MANCHESTER The blue ink has faded in the 64 years since Anton "Tony" Anderson had the Marine Corp's eagle, globe and anchor inscribed on his forearm, but his memory of the famous planting of the stars and stripes on Iwo Jima's Mount Suribachi is as vivid as it was Feb. 23, 1945.

Anderson's Forest Gump-like proximity to one of the most historic events of the 20th century was, like the fictional Gump's encounters, pure chance, the 92-year-old Manchester resident said.

"I just happened to be at the foot of the mountain when they raised the flag. We didn't know it was going to happen. That's just where I was," Anderson said.

Nor did Anderson suspect that Associated Press photographer Joe Rosenthal would immortalize the event with perhaps the most recognizable image of World War II — five Marines and a Navy corpsman straining in unison to raise the flag.

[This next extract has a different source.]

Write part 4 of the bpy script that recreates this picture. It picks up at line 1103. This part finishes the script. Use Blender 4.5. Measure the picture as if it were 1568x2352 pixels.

Anderson's unit, a part of the Third Marine Division, debarked from a Navy landing ship during the initial invasion a few days earlier.

When the flag went up, U.S. troops celebrated the capture of a strategic promontory from which Japanese troops orchestrated artillery strikes, Anderson said.

"The Marines were shooting their rifles, and ships were blowing their whistles. All hell broke loose on the island," he said.

The battle continued for nearly a month after the capture of Suribachi, with nearly 7,000 U.S. troops, mostly Marines, dying in the eventually successful effort to root out more than 20,000 Japanese defenders who kept their pledge to fight to the death.

Anderson, a native of Ledyard in north-central Iowa, was 28 years old, married and the father of a young son when he joined the Marines in 1943.

In those days of heightened patriotism, "you went if you were able," he said.

Anderson, whose only combat was at Iwo Jima, said the battle was accurately portrayed in the recent Clint Eastwood-directed films, "Flags of Our Fathers" and "Letters from Iwo Jima."

A member of the Marine Corps League, the American Legion and Veterans of Foreign Wars, Anderson is well known to attendees of Manchester's annual Memorial Day ceremony as the World War II veteran who recites from memory the poem, "In Flanders Field."